RISC OS Open Ltd, responsible for managing the RISC OS 5 source code, have announced another run of bounty matching for this month.
The bounty scheme was launched in 2011 as a way to allow members of the RISC OS community to contribute funds towards the development of certain aspects of RISC OS. A number of different bounties are listed on the RISC OS Open website, and people can send money to go towards whichever one(s) they see fit. The value of each bounty thus builds up and, hopefully, at some point developers will work on whatever that bounty covers and, when they have successfully completed the work, they will be able to claim the bounty and be rewarded, albeit in a small way, for their efforts.

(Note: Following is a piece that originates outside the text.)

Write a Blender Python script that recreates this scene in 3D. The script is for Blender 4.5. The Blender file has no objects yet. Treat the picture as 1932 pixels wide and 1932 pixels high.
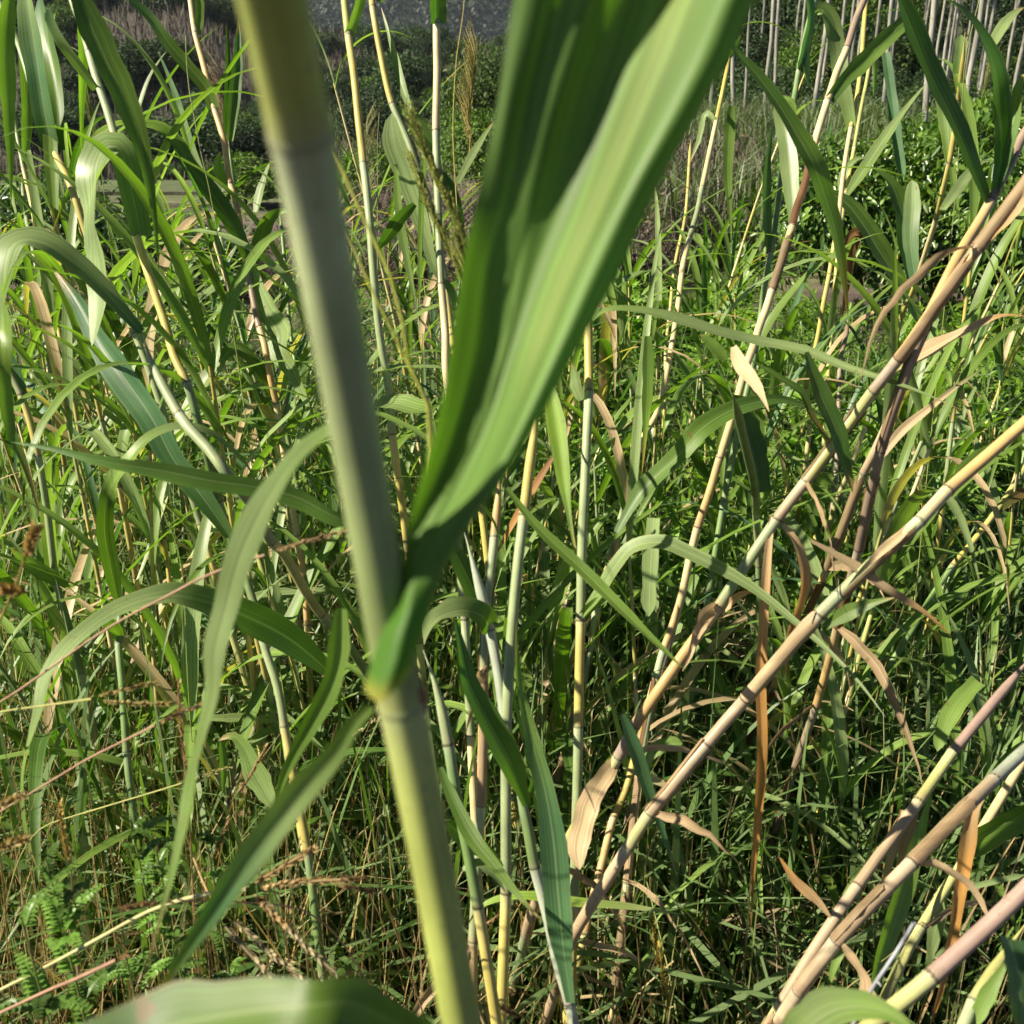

Bounty matching means that RISC OS Open have pledged to match, pound for pound, all money donated to the bounty scheme during January, subject to a couple of limitations.
Firstly, not all of the bounties listed on their website qualify: The “RISC OS General” bounty, which is for contributing to the company itself, to help with the running costs and administration, and so on, is specifically excluded from the scheme. This, presumably, is because matching this bounty would be slightly nonsensical – the money to match bounties would be coming from the RISC OS Open pot, and matching the General bounty would therefore see the money being contributed to the RISC OS Open pot.
Secondly, there is an upper limit on the total amount available through the bounty matching scheme. When announced last week, the amount was £2,000 – but that has now been raised to £2,015 to match the year we have just entered.
The list of bounties has also just had two new ones added, recognising (according to Steve Revill) “that some of the popular things that people want may not be the major structural work that we’ve traditionally associated with bounties.” The two new bounties are to update JPEG support, and to add support for tinted filer window backgrounds.
The goal of the first of these is to have RISC OS support the latest JPEG formats via the JPEG_ SWIs, and will require that the SpriteExtend module (which provides those SWIs) be updated, as well as other JPEG related binaries.
The second is described as “a relatively simple bounty” and is to add support for tinted filer window backgrounds – something that, on the face of it, sounds more aesthetic than functional but, nonetheless, does have a functional benefit for the way users work with the system. The idea is to have the filer windows tinted in a way that is determined by their path, with the amount of tint increasing the further down a given path the filer window is. (So the further inside !Boot the user delves, for example, the filer windows might become increasingly red, indicating that the user is in an area where changes he or she makes could cause problems for the system.)